Jak to się mogło stać? Jak komisja śledcza pod przewodnictwem Andrzeja Czumy (PO) mogła nie udowodnić, że Kaczyński i Ziobro oraz jego ludzie, gdy byli przy władzy, nie wywierali żadnych niezgodnych z prawem nacisków na przykład na prokuratorów i służby specjalne? Przecież różne media skutecznie wbiły już ludności do głów, że ta okropna dwójka nadużywała państwa, a tu wczoraj Andrzej Czuma ogłasza, że jego komisja kończy działalność z pustymi rękoma. I że nie uda się ani Kaczyńskiego, ani Ziobry wsadzić do Trybunału Stanu.

Takie rozczarowanie dla tych różnych w elity przebranych! Pewnie ich w weekend alkohol na smutno pozbawi świadomości... Powiem nieskromnie, że od początku przeczuwałem, że tych dwóch PiS-owców może się komisji sprytnie wywinąć.

Po pierwsze nazwa. Tak zwana komisja do spraw nacisków miała nazwę złożoną z pięćdziesięciu wyrazów (!), więc nawet najświatlejsze umysły nie mogły się zorientować, co ona dokładnie ma robić. Zupełnie inaczej byłoby, gdyby komisja nazywała się normalnie, po bolszewicku: Komisja przeciw Kaczyńskiemu i Ziobrze. Ale niestety...

Po drugie i ważniejsze, utrącono ważnego eksperta komisji. Ekspertem Komisji przeciw Kaczyńskiemu i Ziobrze, tfu, przepraszam! - komisji do spraw nacisków oczywiście, kierowanej przez człowieka PO, został regularny esbek Jerzy Stachowicz. Esbeka szczegółowo opisał "Tygodnik Powszechny" w 2008 roku.

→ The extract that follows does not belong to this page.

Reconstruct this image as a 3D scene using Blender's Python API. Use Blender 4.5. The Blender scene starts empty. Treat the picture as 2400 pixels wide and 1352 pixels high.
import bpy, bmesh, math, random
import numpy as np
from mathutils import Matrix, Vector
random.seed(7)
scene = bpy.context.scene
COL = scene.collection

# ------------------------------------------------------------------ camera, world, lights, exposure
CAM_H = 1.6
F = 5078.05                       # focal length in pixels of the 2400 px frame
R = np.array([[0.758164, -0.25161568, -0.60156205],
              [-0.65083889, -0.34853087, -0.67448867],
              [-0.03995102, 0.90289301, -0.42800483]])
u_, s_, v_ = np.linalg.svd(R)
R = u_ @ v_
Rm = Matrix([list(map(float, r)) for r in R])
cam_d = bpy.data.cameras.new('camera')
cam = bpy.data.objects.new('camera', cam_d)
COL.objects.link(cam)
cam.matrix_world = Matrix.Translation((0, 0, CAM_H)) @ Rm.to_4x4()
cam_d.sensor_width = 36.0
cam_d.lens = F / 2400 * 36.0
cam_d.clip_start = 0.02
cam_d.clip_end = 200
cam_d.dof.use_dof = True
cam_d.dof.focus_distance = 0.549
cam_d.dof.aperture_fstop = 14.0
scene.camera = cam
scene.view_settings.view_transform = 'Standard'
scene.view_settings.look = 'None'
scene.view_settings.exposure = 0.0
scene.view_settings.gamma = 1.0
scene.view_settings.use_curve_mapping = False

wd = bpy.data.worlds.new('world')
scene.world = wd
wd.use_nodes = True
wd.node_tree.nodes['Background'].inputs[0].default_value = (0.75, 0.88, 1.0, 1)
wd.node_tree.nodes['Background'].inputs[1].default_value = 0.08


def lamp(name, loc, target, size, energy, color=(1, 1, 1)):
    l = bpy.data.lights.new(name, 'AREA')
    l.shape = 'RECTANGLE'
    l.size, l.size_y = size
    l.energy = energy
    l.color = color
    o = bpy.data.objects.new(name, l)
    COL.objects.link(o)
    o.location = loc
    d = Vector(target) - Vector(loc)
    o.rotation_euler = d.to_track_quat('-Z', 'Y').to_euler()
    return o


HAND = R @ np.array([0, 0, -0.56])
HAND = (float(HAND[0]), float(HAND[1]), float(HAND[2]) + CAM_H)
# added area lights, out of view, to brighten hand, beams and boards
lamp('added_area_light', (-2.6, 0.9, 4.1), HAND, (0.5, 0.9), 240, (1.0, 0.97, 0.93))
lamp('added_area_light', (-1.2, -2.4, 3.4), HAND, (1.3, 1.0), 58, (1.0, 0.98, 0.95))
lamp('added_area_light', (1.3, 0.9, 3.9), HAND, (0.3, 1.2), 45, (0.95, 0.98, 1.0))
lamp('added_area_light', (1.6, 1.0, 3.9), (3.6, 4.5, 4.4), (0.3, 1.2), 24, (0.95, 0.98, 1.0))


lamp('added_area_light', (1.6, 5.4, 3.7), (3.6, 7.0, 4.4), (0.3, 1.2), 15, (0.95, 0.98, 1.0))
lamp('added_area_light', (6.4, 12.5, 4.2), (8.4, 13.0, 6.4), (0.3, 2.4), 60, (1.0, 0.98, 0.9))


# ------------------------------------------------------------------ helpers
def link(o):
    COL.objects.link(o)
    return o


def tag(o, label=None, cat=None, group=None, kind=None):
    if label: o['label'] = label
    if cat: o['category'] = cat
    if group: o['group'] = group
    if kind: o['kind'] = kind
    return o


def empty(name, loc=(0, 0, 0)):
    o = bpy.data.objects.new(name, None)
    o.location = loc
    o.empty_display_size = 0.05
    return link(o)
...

Pan Stachowicz przesłuchiwał opozycjonistów w Krakowie w roku 1985 tak skutecznie, że nadawali się do leczenia psychiatrycznego, a jeden z jego podopiecznych popełnił potem samobójstwo. Kiedy prawda o ekspercie esbeku wyszła na jaw, przestał być już ekspertem komisji. I nie mógł niestety przesłuchać ani Kaczyńskiego, ani nawet Ziobry. A miał łobuz takie swoje sposoby, żeby się może i sami przyznali!